What the task asks
Repeat everything from the first line of the listing below through the line that contains "stem.build('stem', m_bark, mass.e)", exactly. Leave out pictures.

Scene modeling code data:
◆ ◆ ◆ ◆ ◆

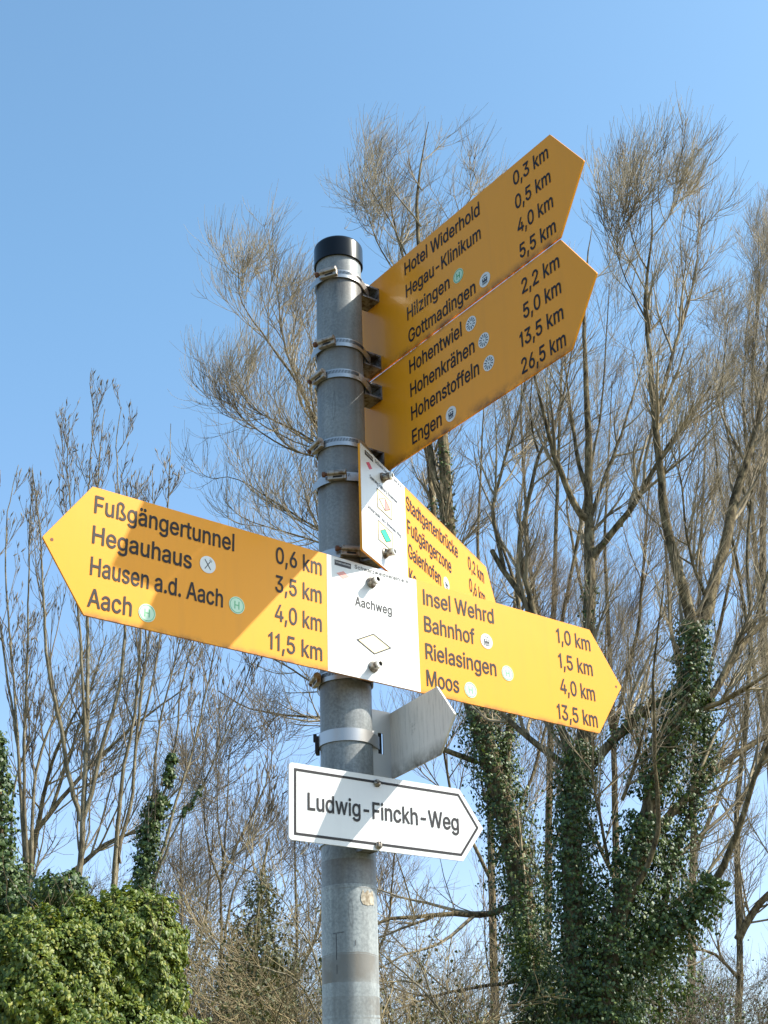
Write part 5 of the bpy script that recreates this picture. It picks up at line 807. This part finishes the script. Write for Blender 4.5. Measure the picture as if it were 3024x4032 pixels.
for i in range(5):
    x = 2100+i*120; p = resample(np.array([at(x, 4700, 20.4), at(x+20, 4000, 20.4), at(x+40*(i-2)*.3, 3600, 20.4)]), 8)
    V, F = tubes(p[None], np.linspace(.06, .02, 8)[None], 6); stem.add(mass.loc(V), F)
stem.build('stem', m_bark, mass.e)

# ---- C/D: other trees further right and behind, grown procedurally round traced stems
def young(pts_list, Y, label, group, name='poplar_tree', crown=(12, 7, 5), Ls=(1.1, 0.5, 0.28), mb=None, mt=None, base=None, up_=1.3, ang=32, tmin=0.3, wind=(0.06, 0), buds=False, ivy=None, r=.5):
    T = Tree(name, Y, label, 'tree', group, base or pts_list[0][0][0])
    for k, (pts, w0, w1, dY) in enumerate(pts_list): T.limb(pts, w0, w1, dY, k == 0)
    P, Rr = T.group(); T_ = T
    a, ar = spawn(P, Rr, crown[0], Ls[0]*1.1, ang, up_, wind, 7, r, tmin, 0.95, 0.06, 0.006, 0.4, 0.70, 0.018); T.put(a, ar, 4)
    b, br = spawn(a, ar, crown[1], Ls[1], ang, up_, wind, 5, 0.6, 0.15, 0.9, 0.08, 0.0042, 0.6, 0.4, 0.008); T.put(b, br, 3)
    if crown[2]:
        c, cr_ = spawn(b, br, crown[2], Ls[2], ang, up_*0.8, wind, 3, 0.6, 0.1, 0.9, 0.08, 0.003, 0.7, 0.3, 0.005); T.put(c, cr_, 3)
    if buds:
        q = np.concatenate([b[:, -1], a[:, -1]]); q = q[rng.random(len(q)) < 0.5]; D = norm(np.array([0.15, 0, 1.0])+rng.normal(size=(len(q), 3))*0.3)
        bp = np.stack([q-D*0.02, q+D*0.02, q+D*0.07], 1); T.put(bp, np.tile([[0.004, 0.011, 0.002]], (len(q), 1)), 3)
    if ivy:
        for k, y0, y1, r0, r1, n in ivy: T.clad(k, y0, y1, r0, r1, n, 0.038)
    T.finish(mb or m_bark, mt or m_twig, m_ivy if ivy else None); return T
GW = 'bare willows behind the signpost'
young([([(2905, 4700), (2905, 4032), (2917, 3836), (2905, 3487), (2900, 3200), (2930, 2900), (2960, 2500), (2940, 2200), (2970, 1800), (2960, 1500), (2990, 1200), (2985, 900)], 30, 3, 1.0),
       ([(2905, 3700), (2980, 3560), (3060, 3500), (3200, 3400)], 34, 14, 0), ([(2905, 3850), (2800, 3730), (2740, 3740), (2560, 3735)], 14, 6, -1), ([(2900, 3200), (2990, 3000), (3060, 2800)], 18, 6, .5),
       ([(2960, 2500), (3040, 2200), (3080, 1900), (3060, 1500)], 16, 4, .5), ([(2950, 2000), (2860, 1700), (2840, 1500), (2870, 1250)], 14, 3, -.5)],
      24, 'slender bare tree at the right edge with thin straight trunk', GW, 'bare_tree', (16, 9, 7), (1.9, 1.0, 0.55), up_=0.8, ang=42, tmin=0.1, wind=WIND)
young([([(3150, 4700), (3080, 3700), (3040, 3000), (3000, 2400), (3010, 1800), (3060, 1300), (3040, 900), (3060, 760)], 60, 4, 1.0),
       ([(3020, 2700), (2960, 2000), (2925, 1600), (2940, 1300), (2975, 1050)], 26, 4, .5), ([(3010, 1800), (2960, 1400), (2990, 1100), (3010, 860)], 16, 3, -.5),
       ([(3040, 3000), (2980, 2700), (2900, 2200), (2830, 1900), (2800, 1600), (2840, 1300)], 22, 3, -.8)],
      27, 'bare tree cut off by the right edge of the picture, with a dense twiggy top', GW, 'bare_tree', (18, 10, 9), (1.9, 1.0, 0.6), up_=1.1, ang=38, tmin=0.25, wind=WIND)
for k, (x0, x1, top, lab) in enumerate(((1950, 1880, 1500, 'bare grey tree seen behind the two yellow arms, under the topmost signs'), (2150, 2200, 1000, 'bare tree showing past the tips of the topmost yellow signs'), (2440, 2380, 1500, 'bare tree filling the gap between the largest willow stems'), (2720, 2760, 1500, 'bare twiggy tree behind the far right willow limbs'))):
    Y = 30+k*1.5; h = 4032-top
    m1 = (x0*.6+x1*.4, 4032-h*.45)
    young([([(x0, 4650), (x0, 4032), m1, (x1, 4032-h*.75), (x1+30, top)], 40, 4, 1.0),
           ([m1, (m1[0]-90, 4032-h*.6), (x1-150, 4032-h*.8), (x1-130, top+140)], 22, 4, 1.5), ([m1, (m1[0]+100, 4032-h*.62), (x1+170, 4032-h*.8), (x1+200, top+120)], 22, 4, -1.5),
           ([(x0, 3500), (x0-170, 3150), (x0-230, 2800), (x0-250, 2500)], 18, 4, -1), ([(x0, 3400), (x0+150, 3050), (x0+230, 2750), (x0+240, 2300)], 18, 4, 1)],
          Y, lab, GW, 'bare_tree', (16, 9, 8), (2.6, 1.3, 0.7), mt=m_twigr if k % 2 == 0 else m_twig, up_=0.9, ang=40, tmin=0.12, wind=WIND)

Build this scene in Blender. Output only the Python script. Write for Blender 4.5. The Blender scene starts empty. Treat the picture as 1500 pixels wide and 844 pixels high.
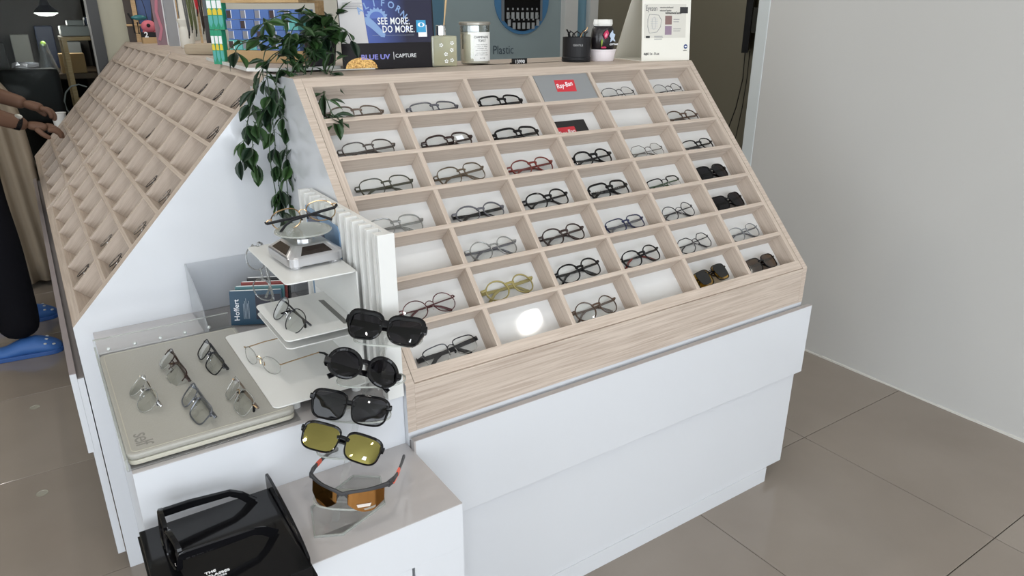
import bpy, bmesh, math, random
from mathutils import Vector, Matrix, Euler
random.seed(7)
S = bpy.context.scene
COL = S.collection
PI = math.pi
R = math.radians

# ------------------------------------------------------------------ camera
cam_d = bpy.data.cameras.new('camera'); cam = bpy.data.objects.new('camera', cam_d); COL.objects.link(cam)
YAW, PITCH, ROLL, FPX = -0.5888, 0.367, 0.0013, 1043.684
fw = Vector((math.sin(-YAW)*math.cos(PITCH), math.cos(YAW)*math.cos(PITCH), -math.sin(PITCH)))
rt = Vector((math.cos(YAW), math.sin(YAW), 0)); up = rt.cross(fw)
r2 = rt*math.cos(ROLL)+up*math.sin(ROLL); u2 = up*math.cos(ROLL)-rt*math.sin(ROLL)
M = Matrix((r2, u2, -fw)).transposed().to_4x4(); M.translation = Vector((-0.4987, -1.1172, 1.3447))
cam.matrix_world = M
cam_d.sensor_width = 36; cam_d.lens = FPX/1500*36; cam_d.clip_start = .02
S.camera = cam
# ------------------------------------------------------------------ world, lights, exposure
w = bpy.data.worlds.new('world'); S.world = w; w.use_nodes = True
bg = w.node_tree.nodes['Background']; bg.inputs[0].default_value = (.86, .93, 1, 1); bg.inputs[1].default_value = 2.6
S.view_settings.view_transform = 'Standard'; S.view_settings.look = 'None'
S.view_settings.gamma = 1; S.view_settings.use_curve_mapping = False
S.view_settings.exposure = 0.08
def area(name, loc, rot, sx, sy, power, color, shape='RECTANGLE'):
    l = bpy.data.lights.new(name, 'AREA'); l.shape = shape; l.size = sx; l.size_y = sy
    l.energy = power; l.color = color
    o = bpy.data.objects.new(name, l); o.location = loc; o.rotation_euler = rot; COL.objects.link(o); return o
WIN_P, WIN_C = 95, (.90, .95, 1)
area('window_daylight', (-.9, -4.55, 1.45), (R(90), 0, 0), 4.4, 2.5, WIN_P, WIN_C)
area('side_window_daylight', (-3.95, -1.6, 1.5), (0, R(-90), 0), 2.4, 2.6, 24, WIN_C)

# ------------------------------------------------------------------ materials
MATS = {}
def mat(name, col=(.8, .8, .8), rough=.5, metal=0, spec=.5, coat=0, emit=None, es=1):
    if name in MATS: return MATS[name]
    m = bpy.data.materials.new(name); m.use_nodes = True
    b = m.node_tree.nodes['Principled BSDF']
    b.inputs['Base Color'].default_value = (*col, 1); b.inputs['Roughness'].default_value = rough
    b.inputs['Metallic'].default_value = metal; b.inputs['Specular IOR Level'].default_value = spec
    b.inputs['Coat Weight'].default_value = coat; b.inputs['Coat Roughness'].default_value = .04
    if emit: b.inputs['Emission Color'].default_value = (*emit, 1); b.inputs['Emission Strength'].default_value = es
    MATS[name] = m; return m
def nodes(m): return m.node_tree.nodes, m.node_tree.links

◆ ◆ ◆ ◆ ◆

Complete answer
Write part 5 of the bpy script that recreates this picture. It picks up at line 807. This part finishes the script. Write for Blender 4.5. Measure the picture as if it were 3024x4032 pixels.
for i in range(5):
    x = 2100+i*120; p = resample(np.array([at(x, 4700, 20.4), at(x+20, 4000, 20.4), at(x+40*(i-2)*.3, 3600, 20.4)]), 8)
    V, F = tubes(p[None], np.linspace(.06, .02, 8)[None], 6); stem.add(mass.loc(V), F)
stem.build('stem', m_bark, mass.e)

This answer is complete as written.